My attempt looks like this: $R = \{(a,a),(b,b),(c,c),(d,d),(a,b)(b,a),(b,c),(c,b),(c,d)(d,c)\}$

I believe my current solution works - but I have also been presented with a minimal solution, which would look like this:

$R = \{(a,a),(b,b),(c,c),(d,d),(a,b),(b,a),(b,c),(c,b)\}$

It reflexive since $(a,a),(b,b),(c,c),(d,d)\in R$.

I can also see that it is not transitive, since $(a,b) \in R$ and $(b,c) \in R $ but there is no $(a,c) \in R $.

But is it symmetrical?

The defintion of a symmetrical relationship is as follows:

$\forall x \forall y$ $xRy \implies yRx $

I thought that since the element $d \in X$, I would have to include something like $(d,c)$ and $(c,d)$ in R, in order for it to actually be symmetrical. I interpret the $\forall x \forall y $ as all elements in X, am I missing something really obvious here?

Is it perhaps that $(d,d)\in R$ and if we were to look at $x=d$ and $y=d$, we do in fact have a $xRy \implies yRx$ ?

Answer 1

I think you're misreading how the quantifiers interact with the implication in the definition of symmetry.

Requiring that $\forall x\forall y(xRy\Rightarrow yRx)$ is the same as requiring that all of these 16 instances must be true: $$ \begin{array}{cccc} aRa \Rightarrow aRa, & aRb \Rightarrow bRa, & aRc \Rightarrow cRa, & aRd \Rightarrow dRa, \\ bRa \Rightarrow aRb, & bRb \Rightarrow bRb, & bRc \Rightarrow cRb, & bRd \Rightarrow dRb, \\ cRa \Rightarrow aRc, & cRb \Rightarrow bRc, & cRc \Rightarrow cRc, & cRd \Rightarrow dRc, \\ dRa \Rightarrow aRd, & dRb \Rightarrow bRd, & dRc \Rightarrow cRd, & dRd \Rightarrow dRd \\ \end{array}$$

In both of the examples you present, some of these -- such as $aRb\Rightarrow bRa$ -- are true because both sides of the $\Rightarrow$ are true. Others, such as $dRb\Rightarrow bRd$ are true because both sides are false, which is a perfectly good way for a $\Rightarrow$ to be true.

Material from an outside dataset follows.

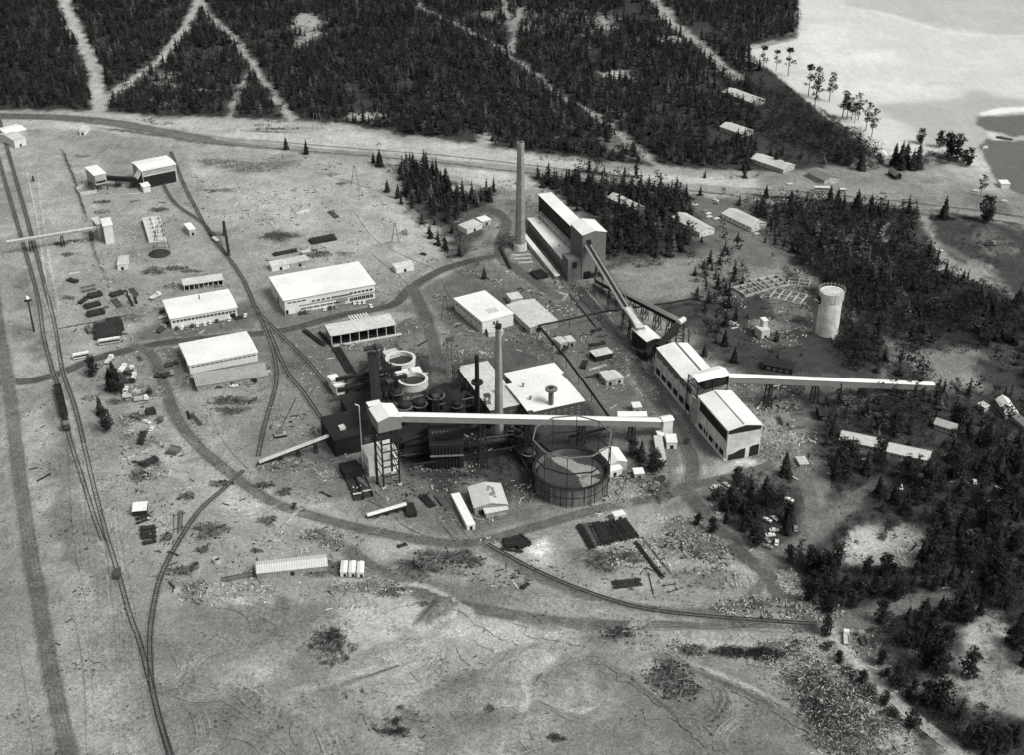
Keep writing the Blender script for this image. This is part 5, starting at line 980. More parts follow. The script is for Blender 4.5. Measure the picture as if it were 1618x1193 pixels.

The difference between your example and the minimal example is just that $dRc\Rightarrow cRd$ and $cRd\Rightarrow dRc$ are true for one reason in your example and true for another reason in the minimal example. They're true all the same.

Answer 2

To be symettric if $(d,c)$ is included than $(c,d)$ must also be included. But there is absolutely no reason $(d,c)$ need to be included$.

To have a minimum relationship that is not transitive you need:

Wolog: $(a,b)$ and $(b,c)$ but not $(a,c)$.

To be reflexive you need. $(a,a), (b,b), (c,c), (d,d)$.

Since you have $(a,b)$ and $(b,c)$ you need $(b,a)$ and $(c,b)$. You also need $(a,a), (b,b), (c,c),(d,d)$ but those are "self-symmetric" so to speak and we already listed them.

so $(a,a)(b,b)(c,c)(a,b)(b,a),(a,c),(c,a),(d,d)$ is reflexive symmetric and not reflexive and minimal.

Now if we threw in any $(d,x)$ we would have to throw in $(x,d)$ but there is utterly no reason we have to throw in any $(d,x); d\ne x$.

Perhaps it would make things clear if we point out the ONLY reason we had to toss it $(a,b)$ in the first place was so that it couldn't be transitive. If we don't have any $(x,y); x\ne y$ we can't have any $(x,y), (y,z)$ but not $(x,z)$.

If the problem was find a relationship that was reflexive and symmetric and we don't care whether it is or is not transitive, the minimal would be $\{(a,a),(b,b), (c,c),(d,d)\}$.

It's reflexive: $(x,x)$ is included for all $x$.

It's symmetric: If $(x,y)$ is included so is $(y,x)$.

But it is also transitive.

To not be transitive we need $(x,y)$ and $(y,z)$ without $(x,z)$. (So $x\ne z$ as $(x,x)$ is included. ANd $z \ne y$ as $(x,y)$ is included and $x \ne y$ as $(y,z)$ is included.) But we don't need any more.